José Utrera Molina
Oficial de Complemento del Ejército Español
Hace unos días, murió un militar español al que conocí en mi edad más temprana. Si se pudiera hacer un diseño de su noble figura me encontraría con serias dificultades. En primer término, porque ninguna de las virtudes militares que han existido en nuestro Ejército a través de nuestra larga historia, estaban fuera de su noble personalidad. Era militar “hasta las cachas”, sentía la milicia con gran una devoción religiosa y su patriotismo era tan ejemplar que conmovía a cualquiera que analizara con objetividad la historia de su vida. Antonio Vallejo Zaldo, había combatido en la guerra de España. No contento con haber ofrecido a su Patria pruebas inequívocas de bizarría, de heroísmo y de valor, solicitó ir como oficial a la División Azul española. Allí se comportó con una dignidad extrema hasta el punto de conseguir las máximas condecoraciones que otorgaban a los miembros del ejército que combatieron en Rusia. Le conocí muy de cerca y no he podido encontrar un ejemplo tan vivo, tan escandalosamente conmovedor como el ejercicio del patriotismo de este soldado español que acaba de morir. Amaba España delirantemente; para él no había objeto merecedor de un amor tan intenso como el que sintió desde siempre por el ser dolorido de España. La defensa de sus ideales no se redujo a la contienda española, ni tampoco al credo que defendía en las
trincheras de Rusia formando parte de una compañía avanzada. Antonio fue algo más. Era un patriota poco indulgente con los que habían cursado la nefasta asignatura de la versatilidad. Combatió siempre con nobleza y con hidalguía. Era un tipo de caballero a la usanza antigua, nunca le vi arrugado por el rencor, extraviado por nada que no fuese noble y verdadero. En cierta ocasión fue agredido cobardemente a la salida de un metro de Madrid. Varios meses después se recuperó totalmente y nunca dejó que se apoderara de su alma el odio o el rencor. Creo, según me dicen, era el Presidente de la Confederación de Excombatientes y estimo que no podía existir un lugar tan conforme con su personalidad y con su coraje. Yo le saludo con la emoción de un viejo soldado que sirvió solamente en las épocas de la paz pero que me incliné siempre emocionado, ante el ejemplo de mis mayores, que cumplieron valientemente con su deber y elevaron el nombre de España a las más altas cimas.

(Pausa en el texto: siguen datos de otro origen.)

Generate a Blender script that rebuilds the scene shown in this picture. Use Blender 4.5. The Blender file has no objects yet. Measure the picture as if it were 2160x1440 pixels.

Amaba, por cierto, a una España que no le gustaba pero ese disgusto interior lo suplía con el ejercicio de su voluntad y con la aportación de todo su ser y su espíritu a las causas más elevadas. Estoy seguro que encontrará allá en el infinito otros camaradas de su estirpe. Pero él aparecerá con unas insignias todavía lucientes y con una bandera que jamás arrió. Yo le llevé a su féretro las cinco rosas de una leyenda compartida y estoy seguro que comprenderá el sentido de esta ofrenda y sé que le robo las palabras con que siempre me saludaba, el ¡Arriba España! que no tuvo en su corazón ni olvido ni cobardes claudicaciones.